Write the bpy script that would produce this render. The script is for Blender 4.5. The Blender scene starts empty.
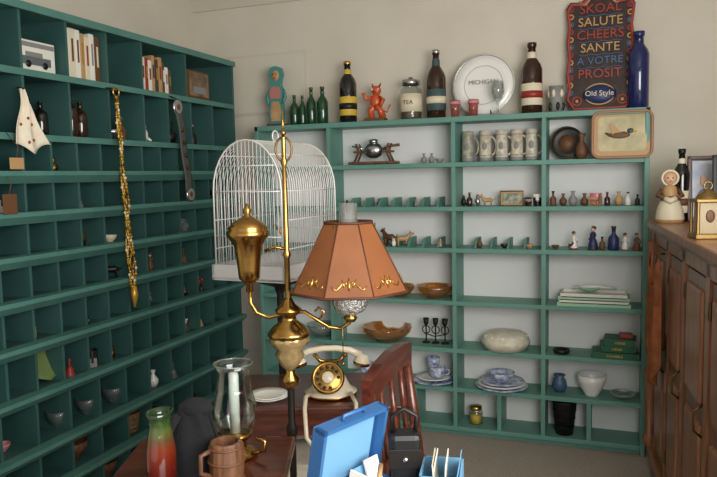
import bpy, bmesh, math, random
from mathutils import Vector as V, Matrix as Mx
random.seed(11)
C=bpy.context.scene.collection
# ---------------------------------------------------------------- materials
def lin(c):
    return tuple(((x/255)/12.92 if x/255<=.04045 else ((x/255+.055)/1.055)**2.4) for x in c)+(1,)
_m={}
def M(name,col,rough=.5,metal=0,col2=None,scale=6,trans=0,bump=0,coat=0,stretch=(1,1,1),detail=4,alpha=1):
    if name in _m: return _m[name]
    m=bpy.data.materials.new(name); m.use_nodes=True; nt=m.node_tree; p=nt.nodes['Principled BSDF']
    p.inputs['Base Color'].default_value=lin(col); p.inputs['Roughness'].default_value=rough
    p.inputs['Metallic'].default_value=metal; p.inputs['Alpha'].default_value=alpha
    if trans: p.inputs['Transmission Weight'].default_value=trans
    if coat: p.inputs['Coat Weight'].default_value=coat; p.inputs['Coat Roughness'].default_value=.1
    if col2 or bump:
        tc=nt.nodes.new('ShaderNodeTexCoord'); mp=nt.nodes.new('ShaderNodeMapping'); mp.inputs['Scale'].default_value=stretch
        n=nt.nodes.new('ShaderNodeTexNoise'); n.inputs['Scale'].default_value=scale; n.inputs['Detail'].default_value=detail
        nt.links.new(tc.outputs['Object'],mp.inputs[0]); nt.links.new(mp.outputs[0],n.inputs['Vector'])
        if col2:
            r=nt.nodes.new('ShaderNodeValToRGB'); r.color_ramp.elements[0].color=lin(col); r.color_ramp.elements[1].color=lin(col2)
            r.color_ramp.elements[0].position=.35; r.color_ramp.elements[1].position=.65
            nt.links.new(n.outputs['Fac'],r.inputs[0]); nt.links.new(r.outputs[0],p.inputs['Base Color'])
        if bump:
            b=nt.nodes.new('ShaderNodeBump'); b.inputs['Strength'].default_value=bump; b.inputs['Distance'].default_value=.01
            nt.links.new(n.outputs['Fac'],b.inputs['Height']); nt.links.new(b.outputs[0],p.inputs['Normal'])
    _m[name]=m; return m
def G(name,tint,lo=.06,hi=.75,body=0,bodycol=(255,255,255)):
    """thin blown glass: tinted transmission + facing-weighted gloss, optional milky body"""
    m=bpy.data.materials.new(name); m.use_nodes=True; nt=m.node_tree; nt.nodes.clear()
    o=nt.nodes.new('ShaderNodeOutputMaterial'); t=nt.nodes.new('ShaderNodeBsdfTransparent'); t.inputs[0].default_value=lin(tint)
    g=nt.nodes.new('ShaderNodeBsdfGlossy'); g.inputs['Roughness'].default_value=.06
    d=nt.nodes.new('ShaderNodeBsdfDiffuse'); d.inputs[0].default_value=lin(bodycol)
    mx0=nt.nodes.new('ShaderNodeMixShader'); mx0.inputs[0].default_value=body
    lw=nt.nodes.new('ShaderNodeLayerWeight'); lw.inputs[0].default_value=.3
    mr=nt.nodes.new('ShaderNodeMapRange'); mr.inputs[3].default_value=lo; mr.inputs[4].default_value=hi
    mx=nt.nodes.new('ShaderNodeMixShader')
    nt.links.new(t.outputs[0],mx0.inputs[1]); nt.links.new(d.outputs[0],mx0.inputs[2])
    nt.links.new(lw.outputs['Facing'],mr.inputs[0]); nt.links.new(mr.outputs[0],mx.inputs[0])
    nt.links.new(mx0.outputs[0],mx.inputs[1]); nt.links.new(g.outputs[0],mx.inputs[2]); nt.links.new(mx.outputs[0],o.inputs[0])
    _m[name]=m; return m
green=M('teal_paint',(94,142,130),.5,col2=(102,150,139),scale=5,bump=.05)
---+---
What you will do>
Say how many lines hold the word "scene", giving the number and nothing else.

Result of the task>
2